Another challenge that developers face is being able to connect their projects to grid infrastructure. This is a global problem: the growth of intermittent wind and solar power is putting strain on grids around the world, with developers in many countries facing long delays in acquiring grid connections. The challenge is particularly pronounced in parts of Africa where the best wind and solar conditions are remote from existing grid infrastructure.

One solution is to bypass the grid entirely. Rachel Moré-Oshodi, CEO of infrastructure investment firm ARM-Harith, says that connecting rural areas to mini-grids powered by solar energy can allow these communities to “leapfrog” fossil fuels. She highlights “tremendous” opportunities for distributed power in Nigeria, where the painful recent increase in the cost of running a diesel generator makes solar power a much more attractive option.

On the other hand, access to finance remains challenging for mini-grid projects. Rural communities have a “much lower” ability to pay for power, meaning that securing finance from commercial sources is very difficult. Moré-Oshodi says that philanthropic capital will therefore need to play a role in scaling-up mini-grid platforms, along with investment from development finance institutions. “It’s not charity,” she says. “It’s just having capital from the onset that can enable to get to that scale for those projects now to be functioning on their own.”

Frankish, meanwhile, reports that AIIM is focusing much of its attention on distributed energy for commercial and industrial projects, where the offtakers are typically large corporations that may be seen as more ‘bankable’ than indebted state-owned utilities. “I think we’re going to see a lot more capital being absorbed, particularly into the C&I space,” he says.

Accelerating investment

Despite all the challenges, there is growing optimism that Africa’s renewables rollout can shift into a higher gear within the relatively near future. Many of the fundamentals are in place – both the supply, in terms of renewable resources, and demand, through unmet power needs, are already present.

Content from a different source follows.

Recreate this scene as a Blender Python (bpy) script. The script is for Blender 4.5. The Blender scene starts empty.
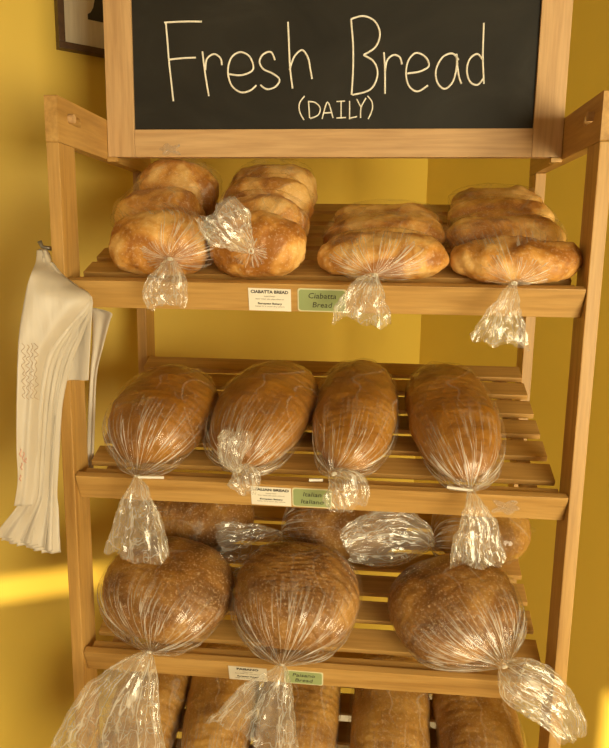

IRENA’s Francisco La Camera told African Business that “all the conditions are maturing” to allow Africa to go faster, highlighting progress at the APRA Forum in matching project developers with potential developers.

Vestergaard Sørensen, meanwhile, is convinced that despite the challenges, the outlook is bright. “I strongly believe that things are changing,” he says, predicting that more major energy and infrastructure companies will enter the African renewables market within the next five years.

While he expects that small developers will therefore face more competition, he adds that this is “not a problem”. With hundreds of millions of people lacking electricity, at the same time as the continent is experiencing rapid population growth, there should be more than enough opportunities in renewable energy to go around.